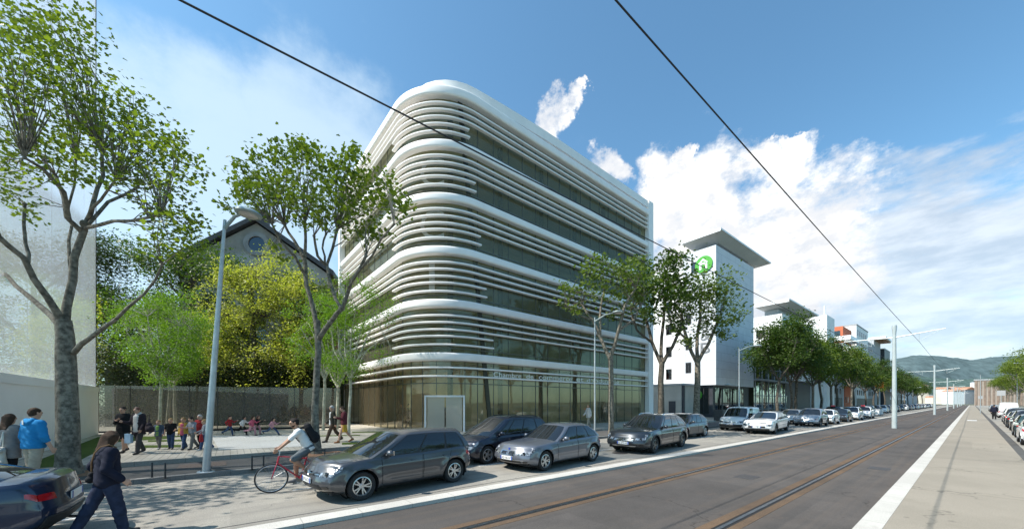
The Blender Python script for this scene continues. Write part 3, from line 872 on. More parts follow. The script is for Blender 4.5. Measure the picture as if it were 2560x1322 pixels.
# terracotta flats with balconies
tf = bldg((-25, 144, 0), 'terracotta flats with white balconies, top storey set back')
part(MB().span((-31, 137, .1), (-22.4, 152, 19.0)), 'wall', m_wht, tf)
part(MB().span((-31, 137.2, 19.0), (-22.6, 149, 23.8)), 'top_storey', m_orange, tf)
part(MB().span((-22.39, 137.1, .2), (-22.2, 146, 8.5)), 'lower_panel', m_orange, tf)
for z in (7.0, 10.2, 13.4, 16.6, 19.8):
    b = part(MB().span((-25.5, 135.4, z - .22), (-20.7, 147.5, z)), 'balcony', m_wht, tf)
    part(MB().span((-20.78, 135.4, z), (-20.7, 147.5, z + 1.0)).span((-25.5, 135.4, z), (-20.7, 135.48, z + 1.0)), 'balustrade', m_signw if z > 15 else m_greyw, b)
window(tf, -24.8, -23.2, 137.2, 137.2, 20.2, 22.6, '-y'); window(tf, -30, -27.8, 137.2, 137.2, 20.2, 22.6, '-y')
for z in (2, 7.4, 10.6, 13.8, 17.0):
    for y in (137.6, 140.6, 144, 147.5, 149.8): window(tf, -23, -22.4 + (.2 if z < 7 and y < 145 else 0), y, y + 1.6, z, z + 1.7, '+x')
# a row of further blocks down the street, each its own thing
def block(x0, x1, y0, y1, h, wall, label, ws=True):
    r = bldg(((x0 + x1) / 2, (y0 + y1) / 2, 0), label)
    part(MB().span((x0, y0, .1), (x1, y1, h)), 'wall', wall, r)
    part(MB().span((x0 - .1, y0 - .1, h), (x1 + .12, y1 + .1, h + .3)), 'parapet', m_wht if wall is not m_wht else m_greyw, r)
    if ws:
        z = 4.4
        part(MB().span((x1 - .2, y0 + .4, .3), (x1 + .03, y1 - .4, 3.4)), 'shop_front', m_darkg, r)
        while z < h - 2.2:
            y = y0 + 1.2
            while y < y1 - 2:
                window(r, x1 - .3, x1, y, y + 1.5, z, z + 1.6, '+x'); y += 3.4
            z += 3.1
    return r
block(-31, -22.6, 121.6, 136.6, 15.5, m_greyw, 'lower grey block between the stair tower and the terracotta flats')
block(-31, -22.0, 152.2, 172, 26.0, m_wht, 'tall white block just beyond the terracotta flats')
block(-31, -22.4, 172.3, 189, 23.0, m_greyw, 'grey rendered block beyond the tall white block')
cn = bldg((-23, 197, 0), 'flat brown timber canopy roof jutting over the street from grey block')
part(MB().span((-27, 190, 25.9), (-19.6, 206, 26.5)), 'canopy', m_roofe, cn)
part(MB().span((-27, 190.2, 25.5), (-19.8, 205.8, 25.89)), 'soffit', m_brown, cn)
part(MB().span((-30, 189.4, .1), (-22.6, 205, 25.5)), 'wall', m_greyw, cn)
block(-31, -21.6, 206.5, 222, 23.5, m_darkg, 'anthracite clad block beyond the timber canopy', ws=False)
block(-32, -22.5, 223, 245, 15.0, m_wht, 'lower white block beyond the anthracite block')
block(-33, -22.5, 246, 275, 15.5, m_concrete, 'beige block far down the left side of the street')
block(-40, -24, 276, 315, 20.0, m_wht, 'long white block at the far left end of the street')
block(-36, -24, 317, 390, 12.0, m_greyw, 'low grey block at the far left end of the street', ws=False)
# far right of the road axis
bs = bldg((20, 395, 0), 'brown striped hall closing the view at the end of the road', 'hall')
c0, c1 = at(2436, 250), at(2482, 250)
mb = MB(); mb.span((c0.x, c0.y, -.1), (c0.x + 22, c0.y + 30, 17.2)); part(mb, 'wall', mat('taupe_wall', (.30, .25, .21), rough=.9, var=.1, scale=.3), bs)
mb = MB()
for i in range(12): mb.span((c0.x + .4 + i * 1.8, c0.y - .3, .1), (c0.x + 1.3 + i * 1.8, c0.y - .01, 17.0))
part(mb, 'vertical_slats', mat('brown_metal_slats', (.20, .145, .11), rough=.8, var=.2, scale=.5), bs)
part(MB().span((c0.x - .3, c0.y - .4, 17.2), (c0.x + 22.3, c0.y + 30, 18.0)), 'roof', m_greyw, bs)
m_tile = mat('clay_tiles', (.40, .20, .12), rough=.9, var=.25, scale=.2)
m_cream = mat('cream_wall', (.62, .56, .46), rough=.9, var=.12, scale=.1)
rt = random.Random(21)
for i in range(46):                                        # roofs of the town below the hills, each a house
    z = rt.uniform(420, 900); px = rt.uniform(2262, 2570)
    top = HY - rt.uniform(16, 58) * (0.4 + 0.6 * rt.random())
    p = at(px, z, top); w, l, h = rt.uniform(9, 20), rt.uniform(9, 16), max(7, p.z)
    r = rt.uniform(0, 1.6)
    hs = empty('town_house', (p.x, p.y, 0), 'small pale house with tiled roof in the far town under the hills', 'house', 'houses of the far town')
    hs.rotation_euler.z = r
    MB().span((-w / 2, -l / 2, -1), (w / 2, l / 2, h)).build('wall', [m_cream, m_wht, m_greyw][i % 3], hs)
    MB().extr([(-w / 2 - .4, -l / 2 - .4, h), (w / 2 + .4, -l / 2 - .4, h), (0, -l / 2 - .4, h + w * .2)], (0, l + .8, 0)).build('roof', [m_tile, m_tile, m_greyw][(i // 2) % 3], hs)
# villas on the hillside
for px, py, w, dd in ((2368, 947, 26, 1892), (2380, 949, 18, 1890), (2392, 948, 30, 1892), (2478, 897, 40, 2590), (2464, 945, 16, 1890)):
    p = at(px, dd, py)
    hs = empty('hillside_villa', (p.x, p.y, p.z - 2), 'white villa high on the wooded hillside', 'house', 'villas on the hillside')
    MB().span((-w / 4, -8, -9), (w / 4, 8, 2)).build('wall', m_wht, hs)
    MB().span((-w / 4 - .5, -9, 2), (w / 4 + .5, 9, 2.7)).build('roof', m_greyw, hs)

# gabled hall behind the trees
m_old = mat('grey_weathered_plaster', (.32, .285, .245), rough=.95, var=.25, scale=.35, bump=.2, col2=(.36, .34, .31))
m_slate = mat('dark_slate', (.035, .034, .036), rough=.6, var=.3, scale=3)
gA, gB = at(448, 44), at(818, 48)
ge = (gB - gA); gw = ge.length; ge.normalize(); gn = Vector((-ge.y, ge.x, 0))
if gn.dot(Vector((-ST, CT, 0))) < 0: gn = -gn
gh = bldg(gA + ge * gw / 2, 'old grey gabled hall with round window behind the trees', 'gabled_hall', 'hall')
def gpt(u, d, z): p = gA + ge * u + gn * d; return (p.x, p.y, z)
HE, HA_ = 19.3, 25.0
part(MB().extr([gpt(0, 0, 0), gpt(gw, 0, 0), gpt(gw, 0, HE), gpt(gw / 2, 0, HA_), gpt(0, 0, HE)], gn * 28), 'wall', m_old, gh)
mb = MB()
for s_, a, b in ((0, -.9, gw / 2), (1, gw + .9, gw / 2)):
    q = [gpt(a, -.7, HE - .4), gpt(b, -.7, HA_ + .15), gpt(b, -.7, HA_ + .75), gpt(a, -.7, HE + .25)]
    mb.extr(q, gn * 29.5)
part(mb, 'roof', m_slate, gh)
part(MB().box(gpt(gw / 2 + .3, .6, HA_ + 1.0), (1.5, 1.5, 1.6), math.atan2(ge.y, ge.x)), 'roof_lantern', m_slate, gh)
cz = 22.3
ring = MB(); C_ = Vector(gpt(gw / 2 + .1, -.02, cz)); n = 32; vs = []
for r_, d in ((.95, -.02), (1.5, -.02), (1.5, -.22), (.95, -.22)):
    for k in range(n):
        a = 2 * PI * k / n; p = C_ + ge * (r_ * math.cos(a)) + gn * d + Vector((0, 0, r_ * math.sin(a))); vs.append(p)
ring.add(vs, [(i * n + k, i * n + (k + 1) % n, ((i + 1) % 4) * n + (k + 1) % n, ((i + 1) % 4) * n + k) for i in range(4) for k in range(n)])
ow = part(ring, 'round_window', mat('grey_dressed_stone', (.23, .22, .21), rough=.9, var=.15, scale=1), gh, smooth=True)
pv = [C_ + ge * (.96 * math.cos(2 * PI * k / n)) + gn * -.05 + Vector((0, 0, .96 * math.sin(2 * PI * k / n))) for k in range(n)]
part(MB().extr(pv, gn * .03), 'pane', m_win, ow)
part(MB().extr([gpt(0, -.01, HE - 1.7), gpt(gw, -.01, HE - 1.7), gpt(gw, -.01, HE - 1.3), gpt(0, -.01, HE - 1.3)], gn * -.3), 'cornice', m_old, gh)
for u in (gw * .2, gw * .5, gw * .8):
    pts = [gpt(u - 1.1, -.03, 8), gpt(u + 1.1, -.03, 8), gpt(u + 1.1, -.03, 14.5)] + [gpt(u + 1.1 * math.cos(a), -.03, 14.5 + 1.1 * math.sin(a)) for a in np.linspace(.3, PI - .3, 7)] + [gpt(u - 1.1, -.03, 14.5)]
    part(MB().extr(pts, gn * -.06), 'arched_window', m_win, gh)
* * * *
YOUR INSTRUCTIONS | Say how many lines have the string "from" in them, offering no words beyond the number.

COMPLETE OUTPUT | 2